Google znowu na cenzurowanym
Trybunał Sprawiedliwości Unii Europejskiej przyznał każdej osobie prawo do bycia zapomnianym. Wyrok zmienia w istotny sposób sytuację osób, które walczyły do tej pory z gigantem o zachowanie prywatności. Trybunał Sprawiedliwości UE przyznał każdej osobie prawo do bycia zapomnianym.
Co to oznacza dla Kowalskiego?
Musi on wiedzieć, że może zażądać od giganta z Mountain View usunięcia każdej informacji na swój temat, szczególnie tych niekorzystnych, ale wprowadzonych z poszanowaniem prawa.
Należy jednak pamiętać, że wyrok nie ma charakteru bezwzględnego i musi zostać zachowana równowaga pomiędzy poszanowaniem życia prywatnego, a prawem dostępu do informacji.
Przyczynkiem do wprowadzenia zmian było założenie, że nawet w przypadku popełnienia przestępstwa, sprawcy przysługuje prawo do zatarcia skazania. W przestrzeni cyfrowej niestety nie działał taki odpowiednik i wszystkie materiały oraz informacje, nawet te sprzed wielu lat, są w łatwy sposób dostępne dla każdego internauty. Dodatkowo należy podkreślić, że Internet roi się od danych nieprawdziwych, oderwanych od rzeczywistości, jak choćby szkalujących wypowiedzi naszych konkurentów. Wszystkie dane są przechowywane bez ograniczenia czasowego i mogą potencjalnie wpływać na przyszłe życie lub karierę. Dlatego taki wyrok wydaje się krokiem w dobrą stronę i daje w końcu zwykłym użytkownikom możliwość skutecznego wyegzekwowania prawa do bycia zapomnianym.
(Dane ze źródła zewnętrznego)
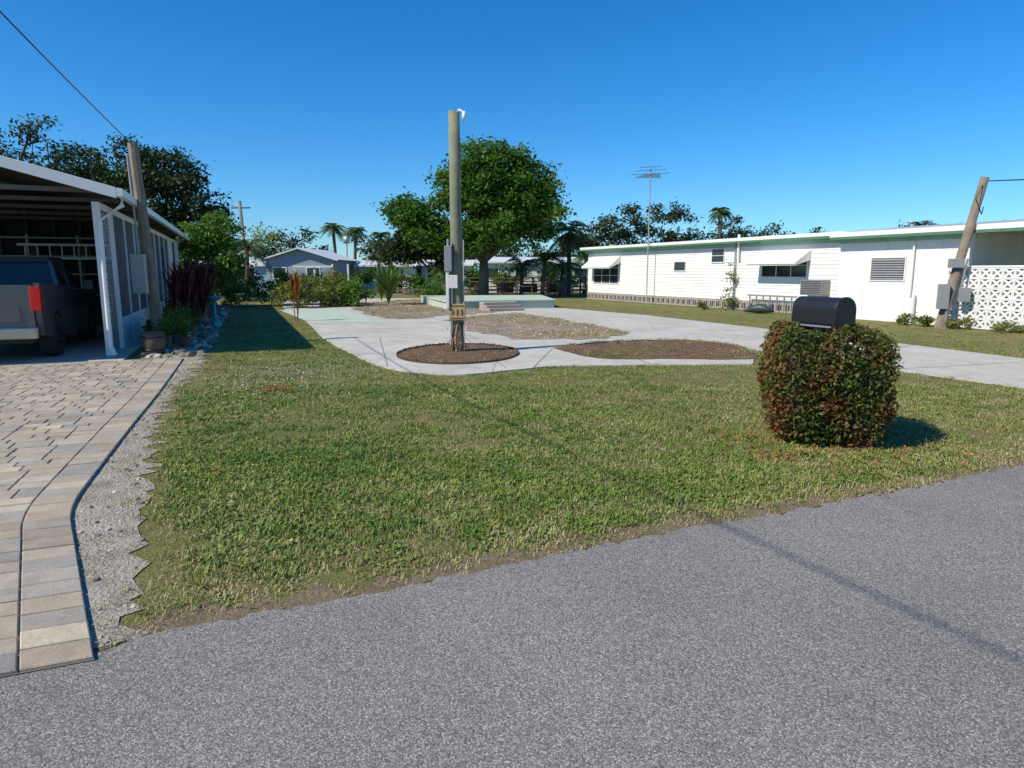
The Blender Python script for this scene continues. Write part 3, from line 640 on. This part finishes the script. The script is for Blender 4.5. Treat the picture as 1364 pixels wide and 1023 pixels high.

W jaki sposób można usunąć dane?
Google umożliwia złożenie specjalnego wniosku o usunięcie linków zawierających nasze dane osobowe. Specjalna strona, przy pomocy której możemy tego dokonać, znajduje się pod tym adresem:
https://support.google.com/legal/troubleshooter/1114905
Znajdziemy tam wiele kategorii i przed przystąpieniem do składania wybieramy tę, jaką dotyczy nasza sprawa.
Musimy pamiętać, że złożenie wniosku nie oznacza automatycznie całkowitego usunięcia danej informacji lub linku z Internetu. Google rozpatruje każdy taki wniosek indywidualnie i analizuje, czy istnieje podstawa o ubieganie się usunięcia linka z wyszukiwarki. Administrator danych może odmówić usunięcia danych w określonych sytuacjach. Przykładem mogą być linki do stron dotyczących nadużyć finansowych, postępowań karnych, nieprawidłowości w wykonywanej pracy zawodowej lub zachowań przedstawicieli władzy.
Warto również wspomnieć, że wyegzekwowanie skuteczności takiego wniosku może okazać się niezwykle trudne. Dzieje się tak dlatego, ponieważ Google usuwa tylko konkretny link, o który wnioskowaliśmy. Specyfika Internetu jest taka, że informacje w cyberprzestrzeni są często kopiowane, pojawiają się w różnych miejscach co oznacza, że będziemy zmuszeni do składania żądań w stosunku do każdej z tych stron indywidualnie.